What Builders Should Take From This

Compliance is becoming an AI product category with a distinct buyer — the General Counsel or Chief Compliance Officer, not the CTO — and distinct procurement criteria. Audit traceability, regulatory standing, and defensibility replace latency and benchmark accuracy as the evaluation dimensions. Products that produce audit-ready evidence of every agent decision, by design, clear this procurement path faster than those that retrofit governance later. For fintech builders in lending, asset management, or insurance, the Norm raise confirms a direct opportunity: the compliance infrastructure inside regulated institutions is underfunded relative to the model capability now available. Contract intelligence, regulatory change monitoring, and compliance evidence management are categories where institutional demand is now backed by institutional capital.

Where This Goes

Norm is validating a structural bet: a technology company that also runs a licensed professional services firm on its own platform uses every client engagement to improve its agents and fund more development.

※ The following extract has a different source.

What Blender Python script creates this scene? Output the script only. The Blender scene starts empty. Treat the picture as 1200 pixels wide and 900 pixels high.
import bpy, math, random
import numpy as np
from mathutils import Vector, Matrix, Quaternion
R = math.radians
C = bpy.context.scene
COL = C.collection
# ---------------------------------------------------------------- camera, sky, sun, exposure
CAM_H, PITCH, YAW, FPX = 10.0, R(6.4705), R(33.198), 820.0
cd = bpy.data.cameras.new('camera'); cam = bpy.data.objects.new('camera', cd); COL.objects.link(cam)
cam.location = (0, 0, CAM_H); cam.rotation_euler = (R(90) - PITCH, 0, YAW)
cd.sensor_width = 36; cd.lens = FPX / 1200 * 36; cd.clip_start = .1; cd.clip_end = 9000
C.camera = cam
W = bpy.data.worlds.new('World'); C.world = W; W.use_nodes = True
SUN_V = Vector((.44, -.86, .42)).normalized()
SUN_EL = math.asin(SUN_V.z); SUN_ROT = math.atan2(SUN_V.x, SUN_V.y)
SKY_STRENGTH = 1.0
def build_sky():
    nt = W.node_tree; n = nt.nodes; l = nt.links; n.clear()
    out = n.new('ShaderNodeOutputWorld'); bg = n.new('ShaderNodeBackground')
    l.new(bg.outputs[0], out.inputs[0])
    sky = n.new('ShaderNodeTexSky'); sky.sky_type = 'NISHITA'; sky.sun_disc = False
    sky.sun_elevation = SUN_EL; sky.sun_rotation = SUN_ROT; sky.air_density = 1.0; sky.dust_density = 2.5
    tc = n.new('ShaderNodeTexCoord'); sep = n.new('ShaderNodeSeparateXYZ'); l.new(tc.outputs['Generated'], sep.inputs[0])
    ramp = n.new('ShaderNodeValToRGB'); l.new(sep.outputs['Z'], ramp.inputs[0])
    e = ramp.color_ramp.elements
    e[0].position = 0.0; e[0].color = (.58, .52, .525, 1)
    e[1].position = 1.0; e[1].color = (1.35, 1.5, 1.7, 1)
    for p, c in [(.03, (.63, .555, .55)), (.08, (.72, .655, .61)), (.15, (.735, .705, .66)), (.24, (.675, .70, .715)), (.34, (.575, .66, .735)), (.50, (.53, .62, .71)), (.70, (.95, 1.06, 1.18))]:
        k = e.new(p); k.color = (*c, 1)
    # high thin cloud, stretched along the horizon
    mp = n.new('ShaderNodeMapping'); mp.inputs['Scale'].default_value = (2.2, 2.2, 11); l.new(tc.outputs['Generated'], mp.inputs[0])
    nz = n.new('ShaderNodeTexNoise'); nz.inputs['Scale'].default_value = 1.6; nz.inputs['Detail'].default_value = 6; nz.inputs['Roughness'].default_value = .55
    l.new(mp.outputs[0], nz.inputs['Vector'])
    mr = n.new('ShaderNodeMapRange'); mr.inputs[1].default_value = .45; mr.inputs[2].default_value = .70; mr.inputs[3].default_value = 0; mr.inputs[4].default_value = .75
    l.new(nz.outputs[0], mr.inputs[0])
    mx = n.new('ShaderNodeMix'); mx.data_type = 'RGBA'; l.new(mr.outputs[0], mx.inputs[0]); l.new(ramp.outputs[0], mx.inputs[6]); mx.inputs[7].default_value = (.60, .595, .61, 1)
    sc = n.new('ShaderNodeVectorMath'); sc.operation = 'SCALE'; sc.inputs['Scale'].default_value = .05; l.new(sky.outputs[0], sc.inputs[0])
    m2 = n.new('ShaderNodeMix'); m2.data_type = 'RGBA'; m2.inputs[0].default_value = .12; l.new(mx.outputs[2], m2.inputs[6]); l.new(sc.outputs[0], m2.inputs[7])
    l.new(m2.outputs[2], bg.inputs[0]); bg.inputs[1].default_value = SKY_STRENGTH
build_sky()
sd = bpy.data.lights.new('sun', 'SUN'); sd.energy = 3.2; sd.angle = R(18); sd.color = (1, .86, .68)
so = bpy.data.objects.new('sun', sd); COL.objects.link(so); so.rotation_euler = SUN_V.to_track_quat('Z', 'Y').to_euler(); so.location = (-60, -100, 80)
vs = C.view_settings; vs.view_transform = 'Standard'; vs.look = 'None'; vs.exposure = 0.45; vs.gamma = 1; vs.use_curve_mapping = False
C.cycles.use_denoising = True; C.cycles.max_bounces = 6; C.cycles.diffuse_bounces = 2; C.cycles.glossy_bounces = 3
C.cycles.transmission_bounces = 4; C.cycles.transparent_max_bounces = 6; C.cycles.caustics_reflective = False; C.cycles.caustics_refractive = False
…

If the model proves out in legal and compliance, it translates directly into accounting, healthcare, and financial advisory work — any regulated professional service where the cost of human labor is high and the obligation to document decisions is strict. The Khosla and Bain backing signal the investor thesis extends well past the current legal footprint. For the next 18 months, Norm's deployment track record inside financial services will determine whether this becomes the model for regulated-industry AI, or a well-capitalized niche.